Problem Informations

• Problem Index: 242
• Problem Link: Valid Anagram
• Topics: Hash Table, String, Sorting

Problem Description

Given two strings s and t, return true if t is an anagram of s, and false otherwise.

Example 1:

Input: s = “anagram”, t = “nagaram”

Output: true

Example 2:

Input: s = “rat”, t = “car”

Output: false

Constraints:

• $1 \leq s.length, t.length \leq 5 \times 10^4$
• s and t consist of lowercase English letters.

Follow up: What if the inputs contain Unicode characters? How would you adapt your solution to such a case?

Intuition

An anagram is a word or phrase formed by rearranging the letters of a different word or phrase, typically using all the original letters exactly once. The problem involves determining if one string is an anagram of another. The primary observation is that two strings are anagrams if the frequency of each letter in one string matches the frequency of each letter in the other string. Given that the strings consist of lowercase English letters, we can utilize an array to count these frequencies efficiently.

Approach

To solve this problem, we utilize an array of fixed size (26) to account for each lowercase English letter. The array is initialized with zeros, corresponding to the alphabets ‘a’ to ‘z’. The algorithm proceeds with the following steps:

1. Frequency Count of First String:

   • Traverse through string s and increment the corresponding index in the letter_count array for each character. Specifically, for a character ch in s, update the array at index ch - 'a' to reflect the incremented count.

2. Frequency Count Adjustment for Second String:

   • Traverse through string t and decrement the corresponding index in the letter_count array for each character. Again, for a character ch in t, update the array at index ch - 'a' to reflect the decremented count.

3. Verification of Anagram Status:

   • After processing both strings, examine the letter_count array. If all counts are zero, this indicates that both strings have identical character frequencies, confirming that t is an anagram of s. If any count is not zero, this suggests a discrepancy in character frequencies, meaning t is not an anagram of s.

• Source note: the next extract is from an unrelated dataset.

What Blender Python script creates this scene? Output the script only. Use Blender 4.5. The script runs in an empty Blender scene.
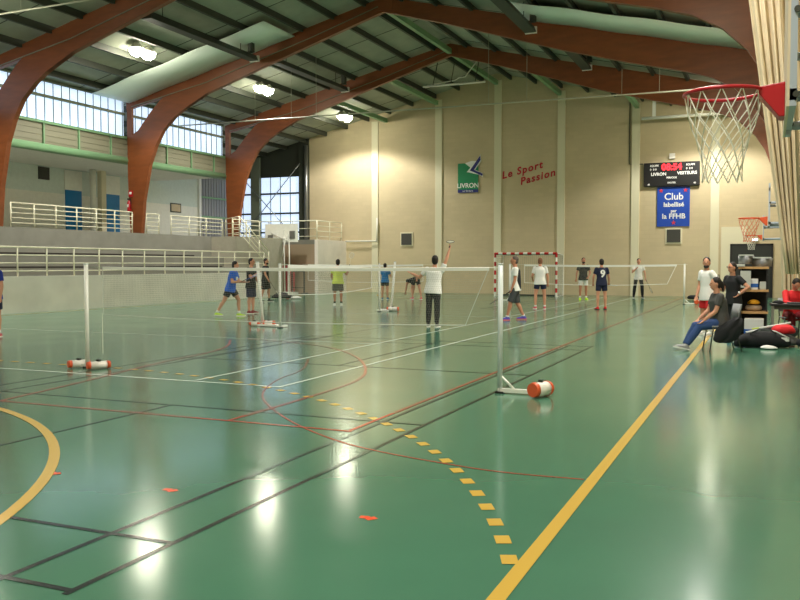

By using this technique, we efficiently determine whether two strings are anagrams by comparing the character frequency maps. The complexity of this method is linear, $O(n)$, where $n$ is the length of the strings (assuming both strings are of the same length), making it well-suited for the given problem constraints.

Code

C++

class Solution {
public:
    bool isAnagram(string s, string t) {
        // Array to count the frequency of each letter in the English alphabet
        int letter_count[26] = {0};

        // Increment the count for each character in the first string
        for (char ch : s) {
            letter_count[ch - 'a']++;
        }

        // Decrement the count for each character in the second string
        for (char ch : t) {
            letter_count[ch - 'a']--;
        }

        // Check if all counts are zero, which means they are anagrams
        for (int count : letter_count) {
            if (count != 0) {
                return false; // Not an anagram if any count is non-zero
            }
        }
        
        return true; // True if all counts are zero, meaning t is an anagram of s
    }
};

Python

class Solution:
    def isAnagram(self, s: str, t: str) -> bool:
        # Array to count the frequency of each letter in the English alphabet
        letter_count = [0] * 26

        # Increment the count for each character in the first string
        for ch in s:
            letter_count[ord(ch) - ord('a')] += 1

        # Decrement the count for each character in the second string
        for ch in t:
            letter_count[ord(ch) - ord('a')] -= 1

        # Check if all counts are zero, which means they are anagrams
        for count in letter_count:
            if count != 0:
                return False  # Not an anagram if any count is non-zero
        
        return True  # True if all counts are zero, meaning t is an anagram of s

Complexity

• Time complexity: The time complexity of this algorithm is $O(n + m)$, where $n$ is the length of string $s$ and $m$ is the length of string $t$. This is because the algorithm traverses each character of both strings exactly once to count and adjust the frequencies in the letter_count array.

• Space complexity: The space complexity is $O(1)$, as the algorithm uses a fixed-size array of 26 integers to store the character frequencies of the English alphabet. This space does not scale with the input size, as it only depends on the fixed size of the alphabet.